Le constat de l'existence d'un risque d'irresponsabilité associé aux interventions des prêteurs en dernier ressort appelle à une réflexion sur les moyens de réduire ce risque. Ce dernier, soulignons-le n'est pas l'apanage du secteur privé ; il concerne aussi les Etats pour lesquels la perspective d'un secours extérieur peut agir comme un dangereux lénifiant.

C'est pourquoi il importe d'accoler aux interventions des prêteurs en dernier ressort un coût afin qu'elles cessent d'apparaître comme une assurance sans prime.

Cette préconisation ne signifie pas que ce type de prêts soit assorti systématiquement d'un taux de pénalité. Cela est parfois recommandé comme étant de nature à prévenir un recours abusif à la monnaie de la banque centrale lorsque le marché serait capable, mais à un taux plus élevé, de refinancer l'établissement défaillant. Dans les faits, de nombreux prêts de secours sont attribués sans application d'un taux de pénalité. Cet usage s'explique par des considérations pratiques, infliger un taux de pénalité pouvant accroître les difficultés de l'intermédiaire secouru. En la matière, tout esprit de système doit être exclu, tout étant du domaine des cas d'espèces.

Il faut en revanche systématiquement rechercher quelles conditionnalités s'imposent dans le cadre des interventions de secours . Il peut s'agir d'un changement des dirigeants - solution envisageable dans les prêts au secteur privé mais évidemment non-mobilisable lorsqu'il s'agit du secteur public - voire d'un retrait d'agrément. Il peut être nécessaire de resserrer les exigences de couverture en capital imposées à l'établissement ou encore d'élever les provisions passées par lui. Une large gamme de conditions peuvent être envisagées. Elles doivent l'être au coup par coup. Mais il faut faire plus.

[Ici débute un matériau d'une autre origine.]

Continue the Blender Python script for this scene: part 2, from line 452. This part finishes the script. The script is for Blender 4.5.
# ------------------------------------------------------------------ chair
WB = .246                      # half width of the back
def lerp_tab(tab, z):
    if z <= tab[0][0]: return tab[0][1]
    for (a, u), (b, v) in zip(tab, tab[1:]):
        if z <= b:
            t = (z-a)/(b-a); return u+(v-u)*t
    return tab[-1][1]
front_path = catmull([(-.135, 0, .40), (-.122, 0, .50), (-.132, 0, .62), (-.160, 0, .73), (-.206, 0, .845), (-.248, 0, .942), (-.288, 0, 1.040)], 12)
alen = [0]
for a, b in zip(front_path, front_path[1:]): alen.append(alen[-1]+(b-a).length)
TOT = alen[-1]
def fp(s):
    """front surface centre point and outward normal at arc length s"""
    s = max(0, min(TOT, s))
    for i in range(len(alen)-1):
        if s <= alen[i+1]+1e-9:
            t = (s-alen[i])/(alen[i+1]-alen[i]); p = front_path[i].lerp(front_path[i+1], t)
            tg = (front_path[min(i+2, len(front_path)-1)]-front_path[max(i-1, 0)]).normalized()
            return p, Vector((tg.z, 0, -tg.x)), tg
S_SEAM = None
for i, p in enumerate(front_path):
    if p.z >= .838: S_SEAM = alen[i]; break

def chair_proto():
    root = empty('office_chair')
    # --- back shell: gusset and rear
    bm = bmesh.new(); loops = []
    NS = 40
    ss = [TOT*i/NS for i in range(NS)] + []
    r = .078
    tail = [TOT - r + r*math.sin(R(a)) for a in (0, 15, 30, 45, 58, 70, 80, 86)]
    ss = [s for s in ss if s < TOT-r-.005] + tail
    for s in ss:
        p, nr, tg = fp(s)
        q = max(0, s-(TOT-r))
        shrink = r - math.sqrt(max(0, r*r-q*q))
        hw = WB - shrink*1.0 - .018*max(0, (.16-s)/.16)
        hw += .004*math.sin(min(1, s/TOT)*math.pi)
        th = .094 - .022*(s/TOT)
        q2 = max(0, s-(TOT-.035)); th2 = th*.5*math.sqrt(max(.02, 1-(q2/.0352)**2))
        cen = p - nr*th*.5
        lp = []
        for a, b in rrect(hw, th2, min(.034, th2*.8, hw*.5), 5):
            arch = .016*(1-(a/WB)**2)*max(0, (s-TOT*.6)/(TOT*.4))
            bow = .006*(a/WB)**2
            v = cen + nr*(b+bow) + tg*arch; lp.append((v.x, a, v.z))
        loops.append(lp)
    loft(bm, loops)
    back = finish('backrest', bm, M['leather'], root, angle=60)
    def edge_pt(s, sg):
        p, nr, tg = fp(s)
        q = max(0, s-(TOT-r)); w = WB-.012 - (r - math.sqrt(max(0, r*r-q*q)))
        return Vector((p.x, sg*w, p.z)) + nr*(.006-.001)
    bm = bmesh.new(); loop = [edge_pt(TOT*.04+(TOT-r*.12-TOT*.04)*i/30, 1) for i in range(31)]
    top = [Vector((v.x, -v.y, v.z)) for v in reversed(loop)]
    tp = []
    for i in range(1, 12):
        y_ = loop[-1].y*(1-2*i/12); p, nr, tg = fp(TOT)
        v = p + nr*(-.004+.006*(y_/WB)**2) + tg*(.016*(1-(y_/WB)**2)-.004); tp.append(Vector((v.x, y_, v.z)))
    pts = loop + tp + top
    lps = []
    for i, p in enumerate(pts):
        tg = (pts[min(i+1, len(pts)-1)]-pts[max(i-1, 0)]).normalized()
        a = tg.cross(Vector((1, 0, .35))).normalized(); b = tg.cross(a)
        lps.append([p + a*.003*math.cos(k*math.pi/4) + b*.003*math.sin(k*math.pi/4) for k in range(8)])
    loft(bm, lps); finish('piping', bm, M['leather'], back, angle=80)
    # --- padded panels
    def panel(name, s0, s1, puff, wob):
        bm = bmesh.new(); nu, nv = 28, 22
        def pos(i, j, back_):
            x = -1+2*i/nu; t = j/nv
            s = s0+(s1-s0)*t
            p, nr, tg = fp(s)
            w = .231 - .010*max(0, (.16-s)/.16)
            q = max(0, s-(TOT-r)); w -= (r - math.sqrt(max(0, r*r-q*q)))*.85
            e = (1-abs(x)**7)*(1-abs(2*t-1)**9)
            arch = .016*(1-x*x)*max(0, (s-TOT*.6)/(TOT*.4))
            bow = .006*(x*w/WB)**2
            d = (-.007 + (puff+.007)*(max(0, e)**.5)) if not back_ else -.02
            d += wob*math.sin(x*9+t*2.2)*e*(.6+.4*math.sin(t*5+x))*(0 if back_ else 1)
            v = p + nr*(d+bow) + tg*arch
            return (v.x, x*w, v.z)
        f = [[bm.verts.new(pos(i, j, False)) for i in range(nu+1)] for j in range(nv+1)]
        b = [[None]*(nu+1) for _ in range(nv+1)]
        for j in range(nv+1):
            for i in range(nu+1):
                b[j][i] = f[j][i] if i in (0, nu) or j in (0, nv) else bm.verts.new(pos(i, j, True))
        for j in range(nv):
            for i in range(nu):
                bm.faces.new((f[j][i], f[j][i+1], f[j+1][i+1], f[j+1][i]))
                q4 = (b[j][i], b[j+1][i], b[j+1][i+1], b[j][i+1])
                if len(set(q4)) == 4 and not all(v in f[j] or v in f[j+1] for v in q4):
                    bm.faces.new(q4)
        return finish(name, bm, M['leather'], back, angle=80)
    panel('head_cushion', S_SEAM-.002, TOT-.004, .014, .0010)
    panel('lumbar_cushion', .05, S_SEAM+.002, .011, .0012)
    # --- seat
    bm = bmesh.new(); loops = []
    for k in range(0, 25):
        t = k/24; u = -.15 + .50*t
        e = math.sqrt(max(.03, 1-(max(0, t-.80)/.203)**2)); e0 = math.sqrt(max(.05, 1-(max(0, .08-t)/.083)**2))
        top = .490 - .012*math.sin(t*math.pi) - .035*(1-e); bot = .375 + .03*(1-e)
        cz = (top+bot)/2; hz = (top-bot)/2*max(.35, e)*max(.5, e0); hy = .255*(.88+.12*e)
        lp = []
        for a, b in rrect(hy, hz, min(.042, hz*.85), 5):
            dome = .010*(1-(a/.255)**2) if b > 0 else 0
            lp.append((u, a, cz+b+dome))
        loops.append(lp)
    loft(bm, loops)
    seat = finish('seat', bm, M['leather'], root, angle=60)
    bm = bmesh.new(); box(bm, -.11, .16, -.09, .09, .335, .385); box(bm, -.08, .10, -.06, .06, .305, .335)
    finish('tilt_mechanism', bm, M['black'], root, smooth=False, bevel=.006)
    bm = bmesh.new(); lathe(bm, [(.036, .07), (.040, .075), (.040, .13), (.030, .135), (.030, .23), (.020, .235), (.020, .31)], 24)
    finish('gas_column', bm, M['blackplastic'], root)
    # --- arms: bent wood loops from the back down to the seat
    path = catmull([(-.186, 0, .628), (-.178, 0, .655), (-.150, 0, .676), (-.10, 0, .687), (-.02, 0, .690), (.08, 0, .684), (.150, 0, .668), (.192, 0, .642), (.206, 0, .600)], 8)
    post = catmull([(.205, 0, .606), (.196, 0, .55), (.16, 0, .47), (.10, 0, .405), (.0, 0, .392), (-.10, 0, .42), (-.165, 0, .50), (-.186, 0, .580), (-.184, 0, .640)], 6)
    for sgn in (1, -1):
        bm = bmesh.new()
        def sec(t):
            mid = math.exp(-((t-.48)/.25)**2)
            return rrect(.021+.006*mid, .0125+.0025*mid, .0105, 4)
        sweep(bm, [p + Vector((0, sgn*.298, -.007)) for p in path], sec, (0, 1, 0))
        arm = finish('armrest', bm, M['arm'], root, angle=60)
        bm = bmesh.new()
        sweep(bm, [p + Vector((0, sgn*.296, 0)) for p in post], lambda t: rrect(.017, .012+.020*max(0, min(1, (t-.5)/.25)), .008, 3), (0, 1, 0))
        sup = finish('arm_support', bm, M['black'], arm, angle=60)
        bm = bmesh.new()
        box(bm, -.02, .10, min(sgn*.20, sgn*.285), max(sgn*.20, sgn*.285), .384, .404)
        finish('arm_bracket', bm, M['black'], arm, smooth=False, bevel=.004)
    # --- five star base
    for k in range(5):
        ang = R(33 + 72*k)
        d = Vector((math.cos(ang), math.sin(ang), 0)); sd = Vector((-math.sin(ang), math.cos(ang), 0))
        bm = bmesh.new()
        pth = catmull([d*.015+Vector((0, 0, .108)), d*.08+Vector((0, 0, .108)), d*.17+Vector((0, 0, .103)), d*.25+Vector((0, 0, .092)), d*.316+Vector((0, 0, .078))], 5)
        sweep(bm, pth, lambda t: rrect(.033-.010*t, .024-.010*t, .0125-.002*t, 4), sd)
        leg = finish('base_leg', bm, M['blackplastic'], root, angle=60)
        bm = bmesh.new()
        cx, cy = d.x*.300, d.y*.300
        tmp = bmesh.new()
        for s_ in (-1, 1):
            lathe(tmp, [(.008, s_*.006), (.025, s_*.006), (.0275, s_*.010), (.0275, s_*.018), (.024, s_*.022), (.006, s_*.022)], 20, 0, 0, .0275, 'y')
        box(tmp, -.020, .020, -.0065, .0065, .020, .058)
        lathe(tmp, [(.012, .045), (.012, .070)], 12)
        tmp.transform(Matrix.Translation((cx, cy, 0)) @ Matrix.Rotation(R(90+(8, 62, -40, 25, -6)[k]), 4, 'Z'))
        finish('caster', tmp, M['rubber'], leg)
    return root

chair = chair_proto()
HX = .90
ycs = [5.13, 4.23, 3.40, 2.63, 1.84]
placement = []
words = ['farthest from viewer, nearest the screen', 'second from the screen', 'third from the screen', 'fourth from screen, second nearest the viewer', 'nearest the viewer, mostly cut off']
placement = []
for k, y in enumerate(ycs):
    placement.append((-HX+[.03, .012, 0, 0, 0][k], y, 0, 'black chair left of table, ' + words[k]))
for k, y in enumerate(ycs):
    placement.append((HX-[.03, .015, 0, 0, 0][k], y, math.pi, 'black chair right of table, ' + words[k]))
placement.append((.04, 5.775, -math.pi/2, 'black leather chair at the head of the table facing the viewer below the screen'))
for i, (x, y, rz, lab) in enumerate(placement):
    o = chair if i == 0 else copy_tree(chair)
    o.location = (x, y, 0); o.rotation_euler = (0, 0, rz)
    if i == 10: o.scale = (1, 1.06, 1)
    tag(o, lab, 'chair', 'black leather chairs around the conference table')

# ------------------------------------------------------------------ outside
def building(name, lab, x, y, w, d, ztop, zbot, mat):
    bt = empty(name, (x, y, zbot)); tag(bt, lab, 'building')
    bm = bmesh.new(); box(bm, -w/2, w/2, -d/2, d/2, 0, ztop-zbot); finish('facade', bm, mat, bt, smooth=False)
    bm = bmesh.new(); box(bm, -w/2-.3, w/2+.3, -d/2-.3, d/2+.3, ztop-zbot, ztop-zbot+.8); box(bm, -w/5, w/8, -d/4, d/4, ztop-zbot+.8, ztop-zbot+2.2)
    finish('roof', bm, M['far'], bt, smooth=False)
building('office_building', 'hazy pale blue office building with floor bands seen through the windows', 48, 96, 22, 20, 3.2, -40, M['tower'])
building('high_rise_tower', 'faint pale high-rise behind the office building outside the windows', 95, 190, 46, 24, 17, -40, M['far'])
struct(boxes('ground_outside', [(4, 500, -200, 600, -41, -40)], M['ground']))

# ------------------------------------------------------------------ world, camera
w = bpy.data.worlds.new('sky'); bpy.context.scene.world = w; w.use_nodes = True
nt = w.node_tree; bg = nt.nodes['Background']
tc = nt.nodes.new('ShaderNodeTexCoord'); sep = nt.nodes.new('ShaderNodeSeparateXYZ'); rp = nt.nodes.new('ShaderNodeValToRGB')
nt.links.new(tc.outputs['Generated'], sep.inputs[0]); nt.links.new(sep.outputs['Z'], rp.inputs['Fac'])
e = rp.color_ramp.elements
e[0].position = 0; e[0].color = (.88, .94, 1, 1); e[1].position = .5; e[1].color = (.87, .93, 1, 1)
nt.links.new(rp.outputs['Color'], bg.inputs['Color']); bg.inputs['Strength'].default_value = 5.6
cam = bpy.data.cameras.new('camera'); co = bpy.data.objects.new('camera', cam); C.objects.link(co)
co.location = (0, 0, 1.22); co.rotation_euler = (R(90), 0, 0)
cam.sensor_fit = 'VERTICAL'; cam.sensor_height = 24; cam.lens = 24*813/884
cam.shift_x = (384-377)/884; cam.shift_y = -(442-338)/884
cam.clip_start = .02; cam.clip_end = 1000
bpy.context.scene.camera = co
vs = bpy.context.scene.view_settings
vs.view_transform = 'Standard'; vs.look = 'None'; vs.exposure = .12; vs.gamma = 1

Il est important et souhaitable que les prêteurs en dernier ressort, et en particulier les banques centrales, définissent explicitement en commun, le prix de leurs éventuelles interventions. Cette déclaration commune serait en soi une manière de réduire le risque moral.

D'autres voies doivent être explorées.

Un sujet mérite de ce point de vue une attention particulière : celui de l'association des intérêts privés à la résolution des crises de liquidité
. Ce thème a été développé depuis les crises asiatiques pour une raison évidente : ces crises ont principalement concerné des agents privés. Il a fait l'objet d'une déclaration lors du sommet du Conseil européen de Cologne en juin 1999. " Pour le Conseil européen, il est particulièrement important d'associer davantage le secteur privé à la prévention et au règlement des crises financières. A cet égard, il insiste sur la nécessité d'intensifier les travaux visant à fixer des règles plus efficaces pour la participation du secteur privé à la prise en charge du coût des turbulences sur les marchés financiers ".

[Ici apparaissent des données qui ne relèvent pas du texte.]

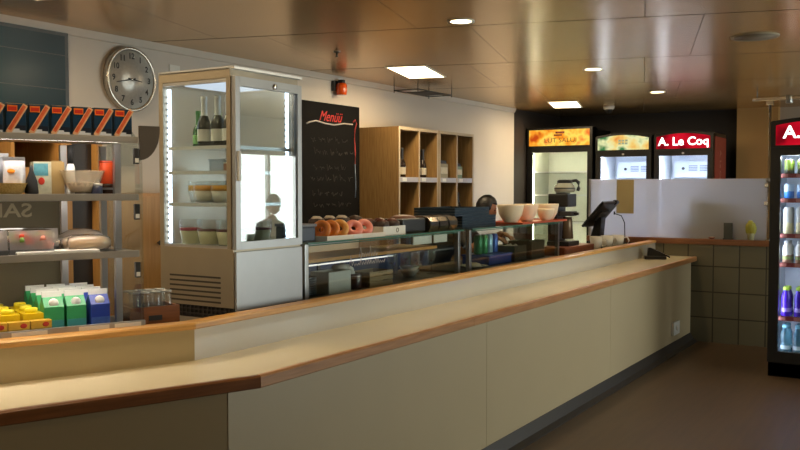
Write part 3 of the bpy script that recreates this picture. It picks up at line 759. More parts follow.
for k, (z, n) in enumerate(((.68, 5), (.58, 6), (.46, 5), (.37, 6), (.25, 5), (.16, 6))):
    m = MB(); y = .2+rn.uniform(0, .06)
    for q in range(n):
        L = rn.uniform(.05, .1); pts = []
        for i in range(int(L/.009)):
            pts.append((.0232, y+i*.009, z+rn.uniform(-.018, .022)+(.02 if i == 0 else 0)))
        if len(pts) > 1: m.tube(pts, .0022, 4)
        y += L+.02
        if y > .76: break
    m.build('chalk_line', chalk, cbx)

# oak shelf units against the wall
def shelf_unit(y0, label):
    t = thing('shelf_unit', (XW+.005, y0, 0), label, 'shelf unit', 'oak shelf units against the wall')
    W_, D_ = .665, .40; z0, z1 = .0, 2.01
    ov = mat('shelf_inner', (122, 92, 60), .6)
    for y in (0, W_-.022): B(0, D_, y, y+.022, z0, z1).build('side_panel', oak, t)
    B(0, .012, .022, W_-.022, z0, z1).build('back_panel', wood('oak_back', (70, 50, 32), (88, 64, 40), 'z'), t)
    B(0, D_, .022, W_-.022, z1-.025, z1).build('top_panel', oak, t)
    B(.012, D_-.002, W_/2-.009, W_/2+.009, z0, z1-.025).build('divider', oak, t)
    for z in (.08, .46, .84, 1.21, 1.59):
        for (a, b) in ((.022, W_/2-.009), (W_/2+.009, W_-.022)):
            s = B(.012, D_-.004, a, b, z-.02, z).build('shelf', oak, t)
            if z > 1.2:
                B(D_-.004, D_, a, b, z-.04, z+.002).build('price_strip', mat('strip_grey', (176, 172, 176), .4), s)
                B(D_, D_+.001, a+.04, a+.11, z-.034, z-.004).build('price_card', paper, s)
    # slim light front edges
    m = MB(); e = .004
    m.box(D_, D_+e, 0, .022, z0, z1).box(D_, D_+e, W_-.022, W_, z0, z1).box(D_, D_+e, .022, W_-.022, z1-.025, z1).box(D_, D_+e, W_/2-.009, W_/2+.009, z0, z1-.025)
    m.build('front_edging', mat('edging', (186, 168, 140), .45), t)
    return t
su = shelf_unit(6.13, 'oak shelf unit with bottles beside the chalkboard'); 
s2 = shelf_unit(6.81, 'oak shelf unit with tea boxes, right beside the first and nearer the dark alcove')
vb = bottle('sauce_bottle', mat('brown_glass', (34, 22, 16), .15), mat('dark_cap', (24, 20, 20), .4), mat('cream_label', (190, 180, 160), .6), .25, .035)
vb['category'] = 'bottle'; vb['group'] = 'dark bottles on the oak shelves'
vb.location = (-3.91, 6.285, 1.59); vb['label'] = 'dark bottle with pale label in the left upper bay of the chalkboard-side oak shelf'
dup(vb, (-3.91, 6.63, 1.59), 'dark bottle with pale label in the right upper bay of the chalkboard-side oak shelf')
dup(vb, (-3.92, 7.30, 1.21), 'dark bottle on the lower shelf of the far oak unit')
def carton_pot(p, label, c, h):
    t = thing('tea_box', p, label, 'box', 'boxes on the far oak shelf')
    B(-.05, .05, -.07, .07, 0, h, bev=.003).build('carton', c, t)
    B(.05, .051, -.06, .06, h*.3, h*.75).build('label_print', mat('tea_label', (206, 196, 170), .6, var=.3, scale=50), t)
    B(-.04, .04, -.06, .06, h, h+.03, bev=.006).build('lid', dark, t)
carton_pot((-3.92, 6.95, 1.59), 'dark lidded box with cream label in the upper left bay of the far oak shelf', mat('tea_cream', (150, 140, 110), .5), .13)
carton_pot((-3.92, 7.23, 1.59), 'greenish box in the upper right bay of the far oak shelf', mat('tea_green', (120, 140, 110), .5), .11)

# cupboards behind the snack case
cu = thing('wooden_cupboard', (XW+.005, 3.09, 0), 'tan wooden cupboard with a small knob between the snack case and the glass cooler', 'cupboard')
B(0, .43, 0, .9, 0, 1.47).build('body', wood('tan_wood', (168, 122, 66), (188, 142, 82), 'z', 5, .45), cu)
for a, b in ((.006, .44), (.455, .894)):
    dd = B(.43, .448, a, b, .02, 1.455, bev=.002).build('door', MATS['tan_wood'], cu)
    MB().lathe([(.006, .448), (.006, .462), (.014, .466), (.012, .474), (0, .476)], (0, b-.05 if a < .1 else a+.05, 1.19), 14, 'x').build('knob', dark, dd)
nf = thing('open_niche_cupboard', (XW+.05, 2.55, 0), 'tan cupboard with a dark open niche seen through the snack case', 'cupboard')
m = MB(); m.box(0, .43, 0, .02, 0, 1.85).box(0, .43, .28, .34, 0, 1.85).box(0, .43, .5, .53, 0, 1.85).box(0, .43, .02, .5, 1.83, 1.85).box(0, .02, .02, .5, 0, 1.83).box(0, .43, .02, .5, 0, .05)
m.build('body', MATS['tan_wood'], nf)
B(.40, .425, .02, .28, .05, 1.60).build('door', MATS['tan_wood'], nf)
B(.36, .38, .34, .5, .05, 1.82).build('niche_back', mat('niche_dark', (52, 46, 46), .5), nf)
MB().box(.02, .43, .34, .5, 1.5, 1.52).box(.02, .43, .34, .5, .9, .92).build('niche_shelf', MATS['tan_wood'], nf)
# ------------------------------------------------------------------ glass food cases on the inner worktop
case_glass = thin_glass('case_glass', (246, 249, 247), 1.5, boost=1.)
edge_green = mat('glass_edge', (70, 110, 96), .15)
def food_case(y0, L, label):
    t = thing('glass_food_case', (-2.70, y0, .92), label, 'food case', 'glass food cases on the worktop')
    B(-.5, 0, 0, L, 0, .02).build('base', mat('case_steel', (110, 106, 100), .35, .6), t)
    B(-.006, 0, .03, L-.03, .02, .292).build('front_glass', case_glass, t)
    m = MB(); m.box(-.008, .001, .03, L-.03, .288, .293); m.build('glass_edge', edge_green, t)
    for y in (.0, L-.03):
        MB().box(-.03, 0, y, y+.03, .0, .30, bev=.003).build('post', steel, t)
        MB().box(-.5, -.475, y, y+.025, .02, .30).build('post', steel, t)
        B(-.475, -.03, y+.01, y+.015, .02, .292).build('end_glass', case_glass, t)
    tp = B(-.52, .02, -.005, L+.005, .30, .308).build('top_glass', thin_glass('top_glass', (226, 238, 232), 1.5, haze=.06, hazecol=(150, 170, 160)), t)
    MB().box(.0201, .024, -.005, L+.005, .299, .309).build('top_edge', edge_green, tp)
    B(-.5, -.47, .03, L-.03, .265, .297).build('rear_rail', mat('rear_rail', (150, 146, 142), .3, .6), t)
    return t
c1 = food_case(3.43, 1.64, 'low glass food case under the donuts, next to the glass cooler')
c2 = food_case(5.2, 1.60, 'low glass food case under the white bowls, far end of the worktop')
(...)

C'est une même approche qui a été suivie par le G 10 lors de sa réunion de Washington en septembre 1999 où furent réaffirmés " les principes selon lesquels les débiteurs doivent honorer leurs obligations et contrats et qu'aucune catégorie de créanciers privés ne doit être considérée comme privilégiée par rapport à d'autres ". Un appel a été lancé à cette occasion pour l'intensification du dialogue entre créanciers et débiteurs ainsi que pour l'extension du recours aux clauses d'action collective dans les émissions obligataires privées ou émanant d'emprunteurs souverains.

En l'état, ce qui est en discussion est essentiellement relatif à l'introduction de modalités juridiques et pratiques permettant de restructurer les dettes obligataires privées. Tout part du constat, plus ou moins strictement fondé, qu'à l'occasion des crises les interventions de secours des prêteurs en dernier ressort permettraient d'acquitter les dettes obligataires privées. L'inclusion de clauses de restructuration des dettes privées dans toutes les émissions où elle pourrait sembler nécessaire serait ainsi censée :

- résoudre les problèmes d'aléa moral que pose l'intervention massive des institutions financières internationales ;

- assurer la comparabilité de traitement entre créanciers publics et privés ainsi qu'entre les créanciers privés eux-mêmes ;

- inciter les prêteurs et les investisseurs à une meilleure évaluation des risques associés à leurs opérations sur les marchés émergents.

La poursuite de tels objectifs apparaît souhaitable. Il convient cependant d'ajouter une observation .

Si la participation des porteurs d'obligations au traitement des crises doit être mieux établie, il faut veiller aussi à ce que les banques créditrices et les actionnaires y soient également associés. C'est souvent le cas pour les banques qui se trouvent " collées " au moment où survient la crise mais il est souhaitable de réfléchir à la situation de celles dont les désengagements plus précoces leur permettent sans doute d'y échapper mais peuvent avoir une responsabilité de premier rang dans les processus de crise. Il y a là un thème de réflexion à approfondir.